Vote “No” on Shameful Bill that Does Huge Damage to New York’s Historic Small Donor Matching Law

     
Leave the small donor law intact and in effect for the 2024 election cycle
 

We urge the Legislature to vote NO on A7760/S7564. This shameful bill inflicts huge damage on New York’s historic small donor matching law and is completely counter to the law’s goal of giving the average New Yorker a stronger voice in our democracy.

Big donors have dominated New York State elections for decades, fostering a culture of pay-to-play and a parade of state elected leaders leaving office after betraying the public trust. 

New York State’s 2019 small donor matching law is far from perfect – compared to the New York City public campaign finance system, it is far too lax. But it is a big step in the right direction, was thoroughly debated in public at well-attended hearings, and was exhaustively discussed by the Legislature. This bill makes huge changes to the program at the very end of session, without sufficient time for the public to fully understand them.

We join the editorial boards of the Daily News and Buffalo News and the dozens of groups in the Fair Elections for New York Coalition in urging the Legislature to leave the small donor law intact and in effect for the 2024 election cycle as planned. 

Here is our summary of the most destructive changes this bill will inflict on New York’s long-awaited public small donor matching law:

  1. Removes the $250 cap on matchable donations, so that the first $250 of donation(s) of any size up to the maximum are matched with public funds. 

    This is a huge step backwards. Current state law says if you give more than $250 in total contributions in one election cycle, you get no public match – zero. If this destructive bill passes, the CEO of a company with state contracts could make a $10,000 campaign contribution to a State Senator and the public would provide another $2,300 in matching funds. 

    The $250 cap was highly debated in 2019 and agreed to as a political compromise in which public match advocates grudgingly accepted the Legislature’s proposal for much higher contribution limits than under the NYC law. 
     
  2. Raises the number of in-district donors and the total donation amount needed to qualify for matching funds far above the current law. This would make it much harder for opponents to qualify for the public match, resulting in significantly less competitive elections. To qualify for the program, Assembly candidates will need to raise $10,000 from 145 in-district residents, up from $6,000 from 75 in-district residents. Senate candidates will need to raise $24,000 from 350 in-district residents, up from $12,000 and 150 in-district residents. 

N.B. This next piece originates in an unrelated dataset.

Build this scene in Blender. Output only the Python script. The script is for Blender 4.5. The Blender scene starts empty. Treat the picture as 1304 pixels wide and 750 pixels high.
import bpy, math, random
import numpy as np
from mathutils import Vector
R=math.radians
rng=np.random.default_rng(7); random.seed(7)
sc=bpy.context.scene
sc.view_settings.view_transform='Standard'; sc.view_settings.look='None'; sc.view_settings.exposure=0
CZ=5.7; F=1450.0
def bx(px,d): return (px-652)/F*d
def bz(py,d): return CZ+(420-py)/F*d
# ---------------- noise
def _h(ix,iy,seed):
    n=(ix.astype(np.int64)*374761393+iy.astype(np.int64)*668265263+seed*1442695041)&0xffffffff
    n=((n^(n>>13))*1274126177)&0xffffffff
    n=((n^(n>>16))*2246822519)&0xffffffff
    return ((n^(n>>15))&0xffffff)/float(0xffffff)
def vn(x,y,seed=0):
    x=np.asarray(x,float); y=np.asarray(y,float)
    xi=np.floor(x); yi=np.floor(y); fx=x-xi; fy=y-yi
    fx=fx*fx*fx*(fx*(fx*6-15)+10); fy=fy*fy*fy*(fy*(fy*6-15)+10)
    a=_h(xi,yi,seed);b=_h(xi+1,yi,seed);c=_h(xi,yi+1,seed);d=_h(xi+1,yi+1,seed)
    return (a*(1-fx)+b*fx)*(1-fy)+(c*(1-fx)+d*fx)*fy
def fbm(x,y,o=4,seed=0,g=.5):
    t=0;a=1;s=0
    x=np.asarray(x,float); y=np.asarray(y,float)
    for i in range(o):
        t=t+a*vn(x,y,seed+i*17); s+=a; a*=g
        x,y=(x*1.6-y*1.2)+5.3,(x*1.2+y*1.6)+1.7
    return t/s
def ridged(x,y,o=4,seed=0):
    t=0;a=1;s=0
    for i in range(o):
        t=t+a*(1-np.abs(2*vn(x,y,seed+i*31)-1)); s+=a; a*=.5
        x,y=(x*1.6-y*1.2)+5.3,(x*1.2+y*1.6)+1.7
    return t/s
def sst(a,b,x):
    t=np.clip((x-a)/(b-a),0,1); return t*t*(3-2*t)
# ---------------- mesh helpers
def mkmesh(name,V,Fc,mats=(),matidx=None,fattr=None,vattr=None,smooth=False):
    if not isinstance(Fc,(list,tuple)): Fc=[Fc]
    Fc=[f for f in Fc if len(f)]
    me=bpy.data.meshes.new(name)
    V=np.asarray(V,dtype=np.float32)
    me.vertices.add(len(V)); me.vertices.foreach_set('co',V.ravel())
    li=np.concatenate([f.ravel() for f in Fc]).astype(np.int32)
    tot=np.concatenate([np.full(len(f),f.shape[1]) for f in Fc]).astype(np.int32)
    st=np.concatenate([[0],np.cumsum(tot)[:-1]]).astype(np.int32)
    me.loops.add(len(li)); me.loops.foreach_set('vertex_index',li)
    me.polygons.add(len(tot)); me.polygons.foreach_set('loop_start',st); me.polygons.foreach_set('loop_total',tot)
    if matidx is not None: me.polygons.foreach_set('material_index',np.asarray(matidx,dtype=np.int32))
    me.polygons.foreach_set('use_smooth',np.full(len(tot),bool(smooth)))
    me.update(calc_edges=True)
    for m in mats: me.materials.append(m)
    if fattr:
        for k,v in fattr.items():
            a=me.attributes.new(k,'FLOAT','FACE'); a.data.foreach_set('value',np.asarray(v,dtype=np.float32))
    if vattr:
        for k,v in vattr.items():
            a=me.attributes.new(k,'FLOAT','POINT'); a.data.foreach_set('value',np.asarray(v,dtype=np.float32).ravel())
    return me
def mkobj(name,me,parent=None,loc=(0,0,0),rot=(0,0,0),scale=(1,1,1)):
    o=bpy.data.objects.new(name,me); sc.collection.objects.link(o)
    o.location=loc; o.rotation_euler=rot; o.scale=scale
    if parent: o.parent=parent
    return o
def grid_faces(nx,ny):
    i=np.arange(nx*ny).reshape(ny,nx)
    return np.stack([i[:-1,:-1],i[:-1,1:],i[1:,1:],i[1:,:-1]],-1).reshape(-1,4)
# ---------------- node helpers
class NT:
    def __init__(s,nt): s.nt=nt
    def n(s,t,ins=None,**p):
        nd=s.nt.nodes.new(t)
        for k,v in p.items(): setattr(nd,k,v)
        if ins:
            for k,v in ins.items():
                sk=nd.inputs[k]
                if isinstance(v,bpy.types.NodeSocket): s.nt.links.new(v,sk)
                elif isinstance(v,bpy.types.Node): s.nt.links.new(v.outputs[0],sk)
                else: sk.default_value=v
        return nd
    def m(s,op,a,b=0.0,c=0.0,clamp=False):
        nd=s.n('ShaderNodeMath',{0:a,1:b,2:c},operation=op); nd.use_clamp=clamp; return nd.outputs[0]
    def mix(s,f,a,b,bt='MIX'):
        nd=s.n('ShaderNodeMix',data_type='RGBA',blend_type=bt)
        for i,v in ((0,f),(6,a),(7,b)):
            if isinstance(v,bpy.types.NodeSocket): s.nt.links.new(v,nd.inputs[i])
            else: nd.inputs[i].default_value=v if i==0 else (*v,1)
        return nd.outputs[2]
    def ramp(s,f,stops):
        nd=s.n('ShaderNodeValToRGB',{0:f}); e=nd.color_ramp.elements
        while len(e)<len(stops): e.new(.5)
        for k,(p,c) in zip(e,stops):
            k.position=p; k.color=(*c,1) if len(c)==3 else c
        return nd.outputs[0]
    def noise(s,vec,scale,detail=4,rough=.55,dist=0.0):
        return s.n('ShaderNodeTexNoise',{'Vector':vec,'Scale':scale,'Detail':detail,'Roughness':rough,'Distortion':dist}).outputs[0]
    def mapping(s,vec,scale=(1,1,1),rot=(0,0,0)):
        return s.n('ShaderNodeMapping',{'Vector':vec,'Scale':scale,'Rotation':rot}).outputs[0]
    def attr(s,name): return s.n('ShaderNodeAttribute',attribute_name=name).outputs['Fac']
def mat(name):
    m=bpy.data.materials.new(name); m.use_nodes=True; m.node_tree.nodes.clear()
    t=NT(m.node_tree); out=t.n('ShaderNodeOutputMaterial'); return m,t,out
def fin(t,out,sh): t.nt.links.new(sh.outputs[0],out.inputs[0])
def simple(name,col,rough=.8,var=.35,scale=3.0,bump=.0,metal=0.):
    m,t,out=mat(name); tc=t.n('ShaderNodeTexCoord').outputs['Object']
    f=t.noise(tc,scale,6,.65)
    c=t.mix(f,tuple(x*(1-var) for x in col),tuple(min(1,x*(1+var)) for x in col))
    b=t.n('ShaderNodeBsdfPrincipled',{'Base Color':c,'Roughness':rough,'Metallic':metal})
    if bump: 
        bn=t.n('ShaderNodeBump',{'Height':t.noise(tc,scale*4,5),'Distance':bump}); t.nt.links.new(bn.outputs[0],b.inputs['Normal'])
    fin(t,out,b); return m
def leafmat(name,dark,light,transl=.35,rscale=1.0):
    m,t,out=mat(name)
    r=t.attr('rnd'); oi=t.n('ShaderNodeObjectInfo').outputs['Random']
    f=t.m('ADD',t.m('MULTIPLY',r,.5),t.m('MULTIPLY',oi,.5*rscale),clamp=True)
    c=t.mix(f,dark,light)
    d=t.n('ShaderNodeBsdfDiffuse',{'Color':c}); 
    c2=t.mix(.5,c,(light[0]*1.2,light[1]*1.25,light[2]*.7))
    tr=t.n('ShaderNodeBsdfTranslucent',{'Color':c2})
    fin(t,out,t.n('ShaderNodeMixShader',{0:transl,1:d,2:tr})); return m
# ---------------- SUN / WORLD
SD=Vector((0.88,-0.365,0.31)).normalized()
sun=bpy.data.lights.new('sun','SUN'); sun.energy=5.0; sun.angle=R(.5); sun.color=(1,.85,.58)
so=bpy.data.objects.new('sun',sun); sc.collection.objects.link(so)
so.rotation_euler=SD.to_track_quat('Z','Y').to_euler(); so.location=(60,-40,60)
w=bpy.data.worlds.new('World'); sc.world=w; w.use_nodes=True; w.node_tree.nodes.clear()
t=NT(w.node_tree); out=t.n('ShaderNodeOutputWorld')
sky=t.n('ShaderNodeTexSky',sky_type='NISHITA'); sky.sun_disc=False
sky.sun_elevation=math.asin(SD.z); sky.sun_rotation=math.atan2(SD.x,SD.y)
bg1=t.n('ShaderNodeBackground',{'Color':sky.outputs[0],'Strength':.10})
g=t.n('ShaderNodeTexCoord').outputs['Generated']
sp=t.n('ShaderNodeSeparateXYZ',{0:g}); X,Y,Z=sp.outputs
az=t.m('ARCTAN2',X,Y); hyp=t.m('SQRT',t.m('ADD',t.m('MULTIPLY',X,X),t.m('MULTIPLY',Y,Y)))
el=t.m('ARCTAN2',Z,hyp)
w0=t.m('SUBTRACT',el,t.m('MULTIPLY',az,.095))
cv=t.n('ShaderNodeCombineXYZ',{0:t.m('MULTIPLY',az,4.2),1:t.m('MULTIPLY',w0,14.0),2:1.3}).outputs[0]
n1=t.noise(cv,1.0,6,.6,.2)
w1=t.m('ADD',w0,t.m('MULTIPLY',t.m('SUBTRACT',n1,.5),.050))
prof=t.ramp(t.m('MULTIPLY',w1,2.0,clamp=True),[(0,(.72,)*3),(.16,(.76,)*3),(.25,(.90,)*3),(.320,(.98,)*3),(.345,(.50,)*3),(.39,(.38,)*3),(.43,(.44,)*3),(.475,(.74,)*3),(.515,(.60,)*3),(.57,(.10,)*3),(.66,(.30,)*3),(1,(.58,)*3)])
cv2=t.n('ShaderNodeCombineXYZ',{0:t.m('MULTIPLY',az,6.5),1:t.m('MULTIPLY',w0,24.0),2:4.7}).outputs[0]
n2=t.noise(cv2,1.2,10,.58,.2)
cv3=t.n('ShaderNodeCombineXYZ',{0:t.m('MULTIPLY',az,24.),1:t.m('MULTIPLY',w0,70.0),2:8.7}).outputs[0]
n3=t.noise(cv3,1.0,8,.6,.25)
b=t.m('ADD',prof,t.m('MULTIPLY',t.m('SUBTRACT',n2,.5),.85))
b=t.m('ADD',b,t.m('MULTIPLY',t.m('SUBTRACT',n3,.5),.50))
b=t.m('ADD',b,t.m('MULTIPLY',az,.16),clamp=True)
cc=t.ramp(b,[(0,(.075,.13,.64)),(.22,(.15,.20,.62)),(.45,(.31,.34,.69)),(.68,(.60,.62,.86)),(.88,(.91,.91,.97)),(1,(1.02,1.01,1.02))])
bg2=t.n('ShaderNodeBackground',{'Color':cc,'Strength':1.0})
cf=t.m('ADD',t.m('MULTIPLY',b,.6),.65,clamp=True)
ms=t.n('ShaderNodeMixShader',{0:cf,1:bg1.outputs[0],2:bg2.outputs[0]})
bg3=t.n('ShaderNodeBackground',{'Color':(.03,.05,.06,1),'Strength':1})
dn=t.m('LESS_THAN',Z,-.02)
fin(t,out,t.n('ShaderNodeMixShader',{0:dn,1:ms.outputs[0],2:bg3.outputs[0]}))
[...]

Below and linked is a chart showing what destructive changes are being proposed and comparing the proposed bill to NYS and NYC’s campaign finance laws.

Public Matching Proposal Makes Other Complicated Changes Without Sufficient Time to Vet Them

The bill adds a large number of other changes that will take time to unpack and understand how they will affect the efficacy of the program with only days remaining in the legislative session:

  • Having unspent public funds from the primary election reduces the amount of public funds candidates can receive in the general election.
  • Clarifies that to have their donation matched, donors must live in the candidate’s district at the time of the donation. 
  • Specifies schedule of public fund payment dates:
    • Primary Election – December 15th of year prior to election, and for the election year, January 15th, February 15th, March 15th, April 5th and three additional payments before the Primary;  
    • General Election – July 15th and a minimum of three payments within 90 days of the General Election.
  • Makes candidates ineligible for public funds if they have outstanding fines from the state matching system or other matching systems like the NYC program.
  • Clarifies that primary election participants are not required to participate in the program during the general election.
  • Sets criteria for competitive elections by law instead of allowing the Public Campaign Finance Board to set them by regulation. If the election is not competitive, candidates can only receive one-quarter of the public funds payments. The elections are competitive if at least one of the following conditions are met:
    • Margin of victory for general elections in the last eight years was 20 points or less for the seat
    • Opposing candidate has received endorsement of current or former statewide official, or current or federal elected official representing all or a portion of the district
    • Opposing candidate has received three or more endorsements from other current or former state or local officials representing all or a portion of the district
    • In the past 10 years, the candidate’s spouse, domestic partner or family member held elective office in all or a portion of the district
    • The opposing candidate has received state public matching funds for the covered election
    • An individual is self-funding and has given or loaned themselves $24,000 for Senate or $10,000 for Assembly
    • The opposing candidate previously held elective office
  • Political communications must include a disclosure that the candidate is a “New York State Public Campaign Finance Program Participant.”
  • The PCFB is required to develop and administer a training program for individuals to become certified compliance officers for the program.
  • Unspent funds must be returned only if the amount of qualified campaign expenditures is less than the amount of public funds remaining. A “surplus” must be returned if the surplus is more than the difference between the public matching funds received and the total qualified campaign expenditures.
  • Names of candidates audited by the Public Campaign Finance Board will not be disclosed unless there is a finding of wrongdoing.